Seek out every line containing the word "part", and copy each.

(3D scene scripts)
+--

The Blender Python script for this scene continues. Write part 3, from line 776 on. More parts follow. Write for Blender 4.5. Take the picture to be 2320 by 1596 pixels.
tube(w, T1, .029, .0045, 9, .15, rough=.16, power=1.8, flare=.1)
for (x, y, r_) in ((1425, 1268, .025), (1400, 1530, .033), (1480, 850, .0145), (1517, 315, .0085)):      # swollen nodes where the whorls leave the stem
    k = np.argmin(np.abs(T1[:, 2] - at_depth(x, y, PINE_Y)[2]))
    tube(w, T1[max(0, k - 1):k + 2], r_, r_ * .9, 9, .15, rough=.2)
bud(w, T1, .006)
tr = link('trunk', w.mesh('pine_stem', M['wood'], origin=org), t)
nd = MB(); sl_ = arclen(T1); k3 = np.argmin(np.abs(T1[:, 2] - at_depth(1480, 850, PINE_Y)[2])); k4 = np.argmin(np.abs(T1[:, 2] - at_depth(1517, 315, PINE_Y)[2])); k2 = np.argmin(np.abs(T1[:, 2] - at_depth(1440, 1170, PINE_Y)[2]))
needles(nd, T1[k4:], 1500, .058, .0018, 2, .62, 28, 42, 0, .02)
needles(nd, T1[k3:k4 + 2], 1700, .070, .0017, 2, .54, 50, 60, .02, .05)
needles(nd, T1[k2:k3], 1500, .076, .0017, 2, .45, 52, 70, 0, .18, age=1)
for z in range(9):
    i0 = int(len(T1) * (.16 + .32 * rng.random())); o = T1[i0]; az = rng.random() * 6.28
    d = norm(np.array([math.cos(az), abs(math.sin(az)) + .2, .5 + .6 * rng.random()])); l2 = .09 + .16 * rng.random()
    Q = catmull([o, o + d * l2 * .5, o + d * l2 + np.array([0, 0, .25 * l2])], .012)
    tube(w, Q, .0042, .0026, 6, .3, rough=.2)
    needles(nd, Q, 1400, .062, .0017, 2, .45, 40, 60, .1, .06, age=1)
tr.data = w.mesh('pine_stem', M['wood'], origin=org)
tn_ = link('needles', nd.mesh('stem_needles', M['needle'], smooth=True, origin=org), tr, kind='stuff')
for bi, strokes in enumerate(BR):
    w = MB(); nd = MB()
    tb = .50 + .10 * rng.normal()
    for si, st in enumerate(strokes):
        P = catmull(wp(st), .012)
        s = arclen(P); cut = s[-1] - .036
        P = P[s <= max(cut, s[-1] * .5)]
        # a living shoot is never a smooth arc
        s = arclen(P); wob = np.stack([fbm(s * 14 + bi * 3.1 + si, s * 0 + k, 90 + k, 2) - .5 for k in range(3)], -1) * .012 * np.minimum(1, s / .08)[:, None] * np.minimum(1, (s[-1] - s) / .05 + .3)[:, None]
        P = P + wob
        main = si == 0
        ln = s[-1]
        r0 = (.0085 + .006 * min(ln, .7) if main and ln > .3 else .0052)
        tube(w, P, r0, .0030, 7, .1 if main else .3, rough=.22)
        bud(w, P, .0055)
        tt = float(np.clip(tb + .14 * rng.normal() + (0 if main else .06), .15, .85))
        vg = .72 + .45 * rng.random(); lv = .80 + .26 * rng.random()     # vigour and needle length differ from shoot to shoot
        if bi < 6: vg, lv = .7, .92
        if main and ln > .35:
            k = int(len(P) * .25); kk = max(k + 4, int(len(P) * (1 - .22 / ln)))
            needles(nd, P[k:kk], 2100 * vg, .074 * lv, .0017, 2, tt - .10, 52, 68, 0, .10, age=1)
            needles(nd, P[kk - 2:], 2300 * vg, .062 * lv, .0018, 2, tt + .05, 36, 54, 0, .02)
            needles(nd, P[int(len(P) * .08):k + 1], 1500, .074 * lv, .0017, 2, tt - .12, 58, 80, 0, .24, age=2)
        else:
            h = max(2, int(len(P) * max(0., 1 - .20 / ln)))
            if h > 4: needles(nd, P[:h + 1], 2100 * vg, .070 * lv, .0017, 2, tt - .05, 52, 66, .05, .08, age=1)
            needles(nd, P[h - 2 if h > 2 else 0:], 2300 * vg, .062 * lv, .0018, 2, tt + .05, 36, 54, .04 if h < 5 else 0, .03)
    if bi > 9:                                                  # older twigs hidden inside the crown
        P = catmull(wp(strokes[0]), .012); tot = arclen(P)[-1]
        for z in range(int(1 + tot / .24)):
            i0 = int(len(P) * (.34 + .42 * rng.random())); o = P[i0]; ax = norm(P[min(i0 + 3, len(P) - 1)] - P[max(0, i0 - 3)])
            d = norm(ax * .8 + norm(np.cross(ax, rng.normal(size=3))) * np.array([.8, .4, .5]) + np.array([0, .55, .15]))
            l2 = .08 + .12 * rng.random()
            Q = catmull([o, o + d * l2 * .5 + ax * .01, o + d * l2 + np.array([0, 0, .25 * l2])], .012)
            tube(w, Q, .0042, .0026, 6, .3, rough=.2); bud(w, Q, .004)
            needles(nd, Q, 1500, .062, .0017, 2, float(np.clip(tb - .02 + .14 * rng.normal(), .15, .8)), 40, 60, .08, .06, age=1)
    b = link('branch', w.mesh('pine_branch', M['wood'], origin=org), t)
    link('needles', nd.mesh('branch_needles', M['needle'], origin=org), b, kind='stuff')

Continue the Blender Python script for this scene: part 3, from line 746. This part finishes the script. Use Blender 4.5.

+--

Final result:
The Blender Python script for this scene continues. Write part 3, from line 776 on. More parts follow. Write for Blender 4.5. Take the picture to be 2320 by 1596 pixels.
Continue the Blender Python script for this scene: part 3, from line 746. This part finishes the script. Use Blender 4.5.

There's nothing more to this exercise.